11. If at all, the aforesaid facts would also disclose that his senior Mr. Tota Ram was responsible as well. However, no action was taken against Mr. Tota Ram. Reliance is also placed on para 20 of the judgment of the Apex Court in Man Singh Vs. State of Haryana (2008) 12 SCC 331 which is as under:

“20. We may reiterate the settled position of law for the benefit of the administrative authorities that any act of the repository of power whether legislative or administrative or quasi-judicial is open to challenge if it is so arbitrary or unreasonable that no fair minded authority could ever have made it. The concept of equality as enshrined in Article 14 of the Constitution of India embraces the entire realm of State action.
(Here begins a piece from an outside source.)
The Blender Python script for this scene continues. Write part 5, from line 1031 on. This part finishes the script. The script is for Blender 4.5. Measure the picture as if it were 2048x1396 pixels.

It would extend to an individual as well not only when he is discriminated against in the matter of exercise of right, but also in the matter of imposing liability upon him. Equals have to be treated equally even in the matter of executive or administrative action. As a matter of fact, the doctrine of equality is now turned as a synonym of fairness in the concept of justice and stands as the most accepted methodology of a governmental action. The administrative action is to be just on the test of 'fair play' and reasonableness.”

12. For the aforesaid reasons, we do not find any merit and illegality in order passed by the learned Single Judge. The appeal is accordingly dismissed.